• _STATED GOAL_:
How many lines hold the string "scene"? Give only the number.

• _DATA SECTION_:

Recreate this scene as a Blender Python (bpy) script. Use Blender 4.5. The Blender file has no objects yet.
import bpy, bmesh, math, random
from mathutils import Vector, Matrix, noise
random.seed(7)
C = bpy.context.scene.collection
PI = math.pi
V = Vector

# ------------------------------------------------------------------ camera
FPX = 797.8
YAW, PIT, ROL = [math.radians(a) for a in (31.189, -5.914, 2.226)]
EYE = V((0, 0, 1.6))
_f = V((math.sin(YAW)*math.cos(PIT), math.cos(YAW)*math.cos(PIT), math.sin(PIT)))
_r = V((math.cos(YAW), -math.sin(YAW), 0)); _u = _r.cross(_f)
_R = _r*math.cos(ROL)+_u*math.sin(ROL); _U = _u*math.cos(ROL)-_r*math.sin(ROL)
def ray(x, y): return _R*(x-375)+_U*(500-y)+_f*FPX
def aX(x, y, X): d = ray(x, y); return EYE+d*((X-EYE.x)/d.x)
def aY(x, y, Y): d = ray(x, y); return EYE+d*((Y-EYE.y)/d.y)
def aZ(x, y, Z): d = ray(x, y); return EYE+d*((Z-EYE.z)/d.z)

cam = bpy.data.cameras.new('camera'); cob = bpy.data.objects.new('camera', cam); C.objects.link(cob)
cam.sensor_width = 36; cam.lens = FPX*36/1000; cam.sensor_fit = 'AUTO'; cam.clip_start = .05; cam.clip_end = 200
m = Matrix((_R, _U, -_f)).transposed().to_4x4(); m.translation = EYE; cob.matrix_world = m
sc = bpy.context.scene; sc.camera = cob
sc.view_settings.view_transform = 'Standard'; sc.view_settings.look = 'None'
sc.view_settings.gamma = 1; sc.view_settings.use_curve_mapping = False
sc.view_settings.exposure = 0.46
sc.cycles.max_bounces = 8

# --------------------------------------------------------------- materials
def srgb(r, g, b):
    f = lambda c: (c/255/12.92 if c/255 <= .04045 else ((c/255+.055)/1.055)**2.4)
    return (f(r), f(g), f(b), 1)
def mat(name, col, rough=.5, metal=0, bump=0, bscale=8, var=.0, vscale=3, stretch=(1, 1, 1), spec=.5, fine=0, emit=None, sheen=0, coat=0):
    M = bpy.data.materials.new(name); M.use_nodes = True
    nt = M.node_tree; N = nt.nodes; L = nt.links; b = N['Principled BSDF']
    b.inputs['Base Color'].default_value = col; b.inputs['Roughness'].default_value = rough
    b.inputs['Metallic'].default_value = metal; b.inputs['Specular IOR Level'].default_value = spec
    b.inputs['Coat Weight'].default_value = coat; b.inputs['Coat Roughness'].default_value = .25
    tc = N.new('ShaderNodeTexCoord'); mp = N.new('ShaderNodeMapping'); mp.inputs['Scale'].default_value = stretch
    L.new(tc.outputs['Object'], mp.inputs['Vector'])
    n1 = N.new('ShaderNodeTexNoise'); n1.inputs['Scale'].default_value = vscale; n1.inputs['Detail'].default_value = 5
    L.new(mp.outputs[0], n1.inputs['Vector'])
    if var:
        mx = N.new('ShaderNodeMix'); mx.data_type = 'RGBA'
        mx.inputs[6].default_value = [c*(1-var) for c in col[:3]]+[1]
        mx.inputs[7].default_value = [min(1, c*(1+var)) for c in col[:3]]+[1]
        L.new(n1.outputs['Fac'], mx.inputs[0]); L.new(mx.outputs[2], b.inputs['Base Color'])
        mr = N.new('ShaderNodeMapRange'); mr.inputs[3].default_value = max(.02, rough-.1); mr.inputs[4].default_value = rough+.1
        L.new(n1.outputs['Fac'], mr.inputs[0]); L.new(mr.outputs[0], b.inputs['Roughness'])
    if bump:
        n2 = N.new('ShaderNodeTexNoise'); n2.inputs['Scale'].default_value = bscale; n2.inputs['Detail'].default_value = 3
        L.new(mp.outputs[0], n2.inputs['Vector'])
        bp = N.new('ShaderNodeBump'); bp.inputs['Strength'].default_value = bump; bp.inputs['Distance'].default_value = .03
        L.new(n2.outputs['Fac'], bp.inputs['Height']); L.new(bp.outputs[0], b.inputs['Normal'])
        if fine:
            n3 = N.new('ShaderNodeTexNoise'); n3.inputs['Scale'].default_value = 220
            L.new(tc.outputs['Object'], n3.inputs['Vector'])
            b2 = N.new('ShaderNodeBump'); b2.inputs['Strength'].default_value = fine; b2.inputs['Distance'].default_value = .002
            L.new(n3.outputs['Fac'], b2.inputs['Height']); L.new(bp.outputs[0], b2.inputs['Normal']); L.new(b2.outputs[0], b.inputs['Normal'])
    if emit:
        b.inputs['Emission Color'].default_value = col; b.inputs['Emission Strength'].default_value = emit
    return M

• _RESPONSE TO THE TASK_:
3